Сам же папа к моему решению внешне относился с осторожным невмешательством. Он явно давал мне понять, что задача эта со всеми неизвестными. Именно это понимал я сам даже тогда, но относился к этому абсолютно равнодушно. «Как у тебя с этим получится, я даже и приблизительно не догадываюсь, в этом деле ничего не предугада­ешь. Во всяком случае, по твоему складу должно было быть что-то в этом роде».

Я же все это вплоть до интонации пропускал мимо ушей. А уж кому-кому, а мне-то следовало повнимательнее прислушаться не только к интонации, но поста­раться понять, что думает по этому вопросу папа. Правда, это не изменило бы моих намерений, скорее создало бы брешь в моем упрямстве, упрямстве, которое так мне пригодилось гораздо позднее, в годы моего учения, но тогда, в поздние годы моего ученичества, поддержку в «упрямстве» я имел именно от папы. Но для этого нужно было время, чтобы он смог серьезно в меня поверить. Впрочем, об этом говорилось раньше. Возвращаясь назад, скажу, что если бы я был повнимательнее, то, вероятно, понял бы, что единственным серьезным «за» была моя всепоглощающая любовь к искусству. Правда, ныне, на старости лет, сталкиваясь с людьми, которых как-то обучаю или опекаю в искусстве, я этой самой любви придаю первостепенное значение. Во времена, о которых я пишу, были, конечно, и другие «за», но были они столь маловыразительны, что говорить о них не стоит. Что касается всех «против», то они по своей природе таковы, что возникают во времени, и вот о них-то мне и приходилось разбивать лоб, как об стену. Итак, на одной чаше весов — любовь и упрямство да еще всякая труха, а на другой — пропасть весомых «нет». Вот и встает вопрос: да стоит ли в подобных делах раздумывать?

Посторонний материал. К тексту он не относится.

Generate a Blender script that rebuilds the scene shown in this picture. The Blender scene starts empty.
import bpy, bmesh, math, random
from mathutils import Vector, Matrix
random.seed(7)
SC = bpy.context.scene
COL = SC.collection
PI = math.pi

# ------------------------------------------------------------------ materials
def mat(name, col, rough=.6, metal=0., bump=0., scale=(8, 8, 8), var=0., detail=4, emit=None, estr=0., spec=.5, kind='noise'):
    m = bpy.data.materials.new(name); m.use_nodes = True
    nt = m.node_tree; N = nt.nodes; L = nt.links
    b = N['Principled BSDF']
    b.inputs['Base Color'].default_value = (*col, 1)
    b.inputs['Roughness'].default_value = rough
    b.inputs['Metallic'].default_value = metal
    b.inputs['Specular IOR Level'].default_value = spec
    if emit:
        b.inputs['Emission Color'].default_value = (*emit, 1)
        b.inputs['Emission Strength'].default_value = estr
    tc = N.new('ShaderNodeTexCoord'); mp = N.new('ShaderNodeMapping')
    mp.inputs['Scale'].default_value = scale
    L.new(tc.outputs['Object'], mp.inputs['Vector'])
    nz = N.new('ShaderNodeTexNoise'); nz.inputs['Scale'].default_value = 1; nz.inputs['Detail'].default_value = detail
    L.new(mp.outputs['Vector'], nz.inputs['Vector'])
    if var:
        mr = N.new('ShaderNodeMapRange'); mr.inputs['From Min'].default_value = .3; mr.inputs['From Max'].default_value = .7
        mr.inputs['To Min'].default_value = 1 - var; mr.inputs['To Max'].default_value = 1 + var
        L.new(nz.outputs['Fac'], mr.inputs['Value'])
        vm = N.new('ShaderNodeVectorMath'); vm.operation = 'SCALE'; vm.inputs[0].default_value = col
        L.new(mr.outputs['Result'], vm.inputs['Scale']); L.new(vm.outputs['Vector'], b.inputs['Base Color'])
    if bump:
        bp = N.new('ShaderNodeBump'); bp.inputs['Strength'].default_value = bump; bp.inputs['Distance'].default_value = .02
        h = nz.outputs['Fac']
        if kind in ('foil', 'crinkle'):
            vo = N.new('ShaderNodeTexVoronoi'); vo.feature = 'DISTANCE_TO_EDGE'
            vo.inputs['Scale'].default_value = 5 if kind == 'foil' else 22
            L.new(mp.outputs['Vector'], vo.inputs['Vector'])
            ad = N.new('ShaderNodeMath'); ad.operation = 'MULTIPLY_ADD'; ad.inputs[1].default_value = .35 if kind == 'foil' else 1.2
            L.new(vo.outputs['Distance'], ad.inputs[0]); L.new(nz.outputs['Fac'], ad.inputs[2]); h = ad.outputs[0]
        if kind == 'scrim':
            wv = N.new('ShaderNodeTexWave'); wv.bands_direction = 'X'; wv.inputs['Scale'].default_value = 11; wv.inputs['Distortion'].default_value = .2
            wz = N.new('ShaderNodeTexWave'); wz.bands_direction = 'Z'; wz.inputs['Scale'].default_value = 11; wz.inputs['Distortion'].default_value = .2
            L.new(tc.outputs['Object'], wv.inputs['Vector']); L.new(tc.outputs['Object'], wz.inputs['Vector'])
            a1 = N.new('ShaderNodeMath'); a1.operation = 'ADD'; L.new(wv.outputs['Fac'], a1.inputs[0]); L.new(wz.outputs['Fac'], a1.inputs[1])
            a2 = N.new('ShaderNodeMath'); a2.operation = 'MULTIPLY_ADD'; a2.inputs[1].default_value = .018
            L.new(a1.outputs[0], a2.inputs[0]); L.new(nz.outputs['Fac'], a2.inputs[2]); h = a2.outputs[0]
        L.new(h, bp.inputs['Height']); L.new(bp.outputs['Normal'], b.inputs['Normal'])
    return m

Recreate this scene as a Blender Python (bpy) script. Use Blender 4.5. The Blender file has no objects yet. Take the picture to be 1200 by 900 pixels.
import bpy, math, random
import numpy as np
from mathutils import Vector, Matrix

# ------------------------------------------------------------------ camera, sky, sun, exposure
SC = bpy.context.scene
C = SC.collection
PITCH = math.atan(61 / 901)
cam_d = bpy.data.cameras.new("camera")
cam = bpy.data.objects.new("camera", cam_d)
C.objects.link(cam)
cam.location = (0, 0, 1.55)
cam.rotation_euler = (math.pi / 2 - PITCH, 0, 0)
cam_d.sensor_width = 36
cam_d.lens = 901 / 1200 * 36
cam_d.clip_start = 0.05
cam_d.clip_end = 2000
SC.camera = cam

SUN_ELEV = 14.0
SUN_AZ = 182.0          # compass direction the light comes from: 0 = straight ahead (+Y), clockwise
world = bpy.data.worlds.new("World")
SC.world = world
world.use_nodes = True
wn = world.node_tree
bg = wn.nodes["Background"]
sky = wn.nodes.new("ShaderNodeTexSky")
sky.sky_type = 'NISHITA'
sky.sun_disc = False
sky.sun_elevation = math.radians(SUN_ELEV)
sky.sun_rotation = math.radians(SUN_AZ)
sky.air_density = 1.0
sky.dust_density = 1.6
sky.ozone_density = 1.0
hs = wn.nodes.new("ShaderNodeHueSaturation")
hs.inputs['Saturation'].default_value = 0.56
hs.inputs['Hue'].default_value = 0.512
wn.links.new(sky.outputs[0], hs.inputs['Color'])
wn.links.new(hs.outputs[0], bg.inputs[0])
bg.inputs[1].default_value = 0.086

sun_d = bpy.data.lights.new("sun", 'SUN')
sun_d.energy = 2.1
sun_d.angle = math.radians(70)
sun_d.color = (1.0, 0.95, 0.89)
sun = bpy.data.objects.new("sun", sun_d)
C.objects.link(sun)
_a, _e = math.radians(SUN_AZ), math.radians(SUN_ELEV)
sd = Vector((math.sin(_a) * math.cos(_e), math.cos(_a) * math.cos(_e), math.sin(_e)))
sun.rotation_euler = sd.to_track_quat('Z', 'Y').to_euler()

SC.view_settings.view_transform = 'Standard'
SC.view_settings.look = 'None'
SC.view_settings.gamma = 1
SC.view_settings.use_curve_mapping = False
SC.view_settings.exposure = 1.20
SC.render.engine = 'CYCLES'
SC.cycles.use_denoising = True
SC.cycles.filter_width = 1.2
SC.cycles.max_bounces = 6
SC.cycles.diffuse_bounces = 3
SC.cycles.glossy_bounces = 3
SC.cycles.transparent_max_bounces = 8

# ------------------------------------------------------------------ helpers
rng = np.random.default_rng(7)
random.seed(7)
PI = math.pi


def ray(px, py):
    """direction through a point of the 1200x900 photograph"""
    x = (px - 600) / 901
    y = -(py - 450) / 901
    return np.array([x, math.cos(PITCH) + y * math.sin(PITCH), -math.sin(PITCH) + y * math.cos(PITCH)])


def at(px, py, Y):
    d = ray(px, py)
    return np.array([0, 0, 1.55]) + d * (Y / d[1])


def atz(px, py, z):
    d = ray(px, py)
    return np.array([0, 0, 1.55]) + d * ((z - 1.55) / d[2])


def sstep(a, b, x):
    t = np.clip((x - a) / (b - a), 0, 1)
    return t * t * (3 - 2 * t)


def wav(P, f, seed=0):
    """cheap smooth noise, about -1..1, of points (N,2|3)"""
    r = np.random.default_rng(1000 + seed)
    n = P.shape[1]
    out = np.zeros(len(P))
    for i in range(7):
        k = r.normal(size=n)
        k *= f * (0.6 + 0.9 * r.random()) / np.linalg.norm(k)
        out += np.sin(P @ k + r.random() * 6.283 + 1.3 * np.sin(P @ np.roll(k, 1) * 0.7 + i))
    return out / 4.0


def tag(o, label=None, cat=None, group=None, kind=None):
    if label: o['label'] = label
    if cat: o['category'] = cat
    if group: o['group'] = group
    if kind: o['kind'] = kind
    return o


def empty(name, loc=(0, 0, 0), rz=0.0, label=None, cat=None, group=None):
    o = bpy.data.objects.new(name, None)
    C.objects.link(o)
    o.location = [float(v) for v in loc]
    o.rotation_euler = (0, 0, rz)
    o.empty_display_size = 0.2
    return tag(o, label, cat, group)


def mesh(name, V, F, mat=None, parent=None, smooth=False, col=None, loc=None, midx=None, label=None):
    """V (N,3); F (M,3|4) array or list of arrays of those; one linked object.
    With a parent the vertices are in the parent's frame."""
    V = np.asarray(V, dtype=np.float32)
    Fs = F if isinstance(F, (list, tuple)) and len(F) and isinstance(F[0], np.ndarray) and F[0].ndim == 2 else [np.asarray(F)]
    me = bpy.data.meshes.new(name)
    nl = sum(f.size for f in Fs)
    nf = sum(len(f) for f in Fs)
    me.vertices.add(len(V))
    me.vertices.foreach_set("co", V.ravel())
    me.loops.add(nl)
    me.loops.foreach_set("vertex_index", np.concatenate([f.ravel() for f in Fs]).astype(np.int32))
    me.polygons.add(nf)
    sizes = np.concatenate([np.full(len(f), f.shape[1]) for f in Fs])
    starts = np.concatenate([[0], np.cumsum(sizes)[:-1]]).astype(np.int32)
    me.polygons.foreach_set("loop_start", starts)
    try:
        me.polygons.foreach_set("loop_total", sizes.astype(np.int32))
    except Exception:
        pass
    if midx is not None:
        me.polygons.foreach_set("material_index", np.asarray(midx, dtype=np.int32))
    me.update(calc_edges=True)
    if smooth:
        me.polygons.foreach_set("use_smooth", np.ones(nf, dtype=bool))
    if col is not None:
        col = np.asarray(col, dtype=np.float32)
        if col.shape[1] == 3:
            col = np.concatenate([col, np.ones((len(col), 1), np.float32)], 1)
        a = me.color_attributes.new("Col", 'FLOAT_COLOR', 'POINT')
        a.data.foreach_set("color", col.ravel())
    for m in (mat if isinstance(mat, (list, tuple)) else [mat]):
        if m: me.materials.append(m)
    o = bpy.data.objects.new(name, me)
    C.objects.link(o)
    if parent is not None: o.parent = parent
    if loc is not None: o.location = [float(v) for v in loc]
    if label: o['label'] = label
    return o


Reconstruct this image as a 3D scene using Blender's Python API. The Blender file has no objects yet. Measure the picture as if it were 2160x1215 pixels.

К нашему великому счастью, мы в юности такие одурманенные, такие невнима­тельные, такие решительные, что раздумию предпочитаем действие. И именно эта особенность юности протягивает нам иногда свою благодетельную руку.

Те обстоятельства моей жизни, о которых я пишу сейчас, протекали в конце двадцатых годов, а говоря календарно, в двадцать седьмом—двадцать восьмом годах. Нельзя предвидеть, как расценят будущие историки русскую культуру двадцатых годов, но это не мое дело. Ныне, в восьмидесятых годах, я наблюдаю какую-то нелепую фетишизацию этого времени. Я в этом вопросе ничем не связан, на мои глаза, это время нельзя отделять от предыдущего. Это естественное, хотя и слегка увечное продолжение русской культуры вообще. Концом же этого десятилетия, по-моему, были скверные годы, годы слома русской культуры. В эти годы ее деятели были подобны тем тяжелобольным, которые расценивают свои страдания как некие разобщенные временные тяготы, от которых их избавят время и обстоятельства. Теперь, в обратной исторической перспективе, ясно видишь трогательно-грустный трагизм тех лет.

Люди тогда еще надеялись и твердо ждали лучшего и также, подобно тяжелоболь­ным, были склонны хвататься за всякую надежду и невероятно раздувать именно те симптомы, которые могли им внушать надежду хоть на какое-либо выздоровление. И действительно такие симптомы как будто были, но относиться к ним серьезно не стоило.

Для окружающих меня взрослых будущее было покрыто туманом, а я был мальчиком восемнадцати лет и серьезно над ним не задумывался. Для меня искус­ство казалось вечным и вневременным, зависящим только от его автора.

Под искусством я в те годы подразумевал воздух, которым были пропитаны бывшие особняки Щукина и Морозова, воздух жизни и света парижских мастерских, воздух, который в консервированном виде, в виде картин и скульптур, был вывезен оттуда и доставлен в Москву. Всматриваясь в эти картины, я дышал воздухом, в котором они когда-то были сделаны, и думал, что это мой воздух, моя жизнь.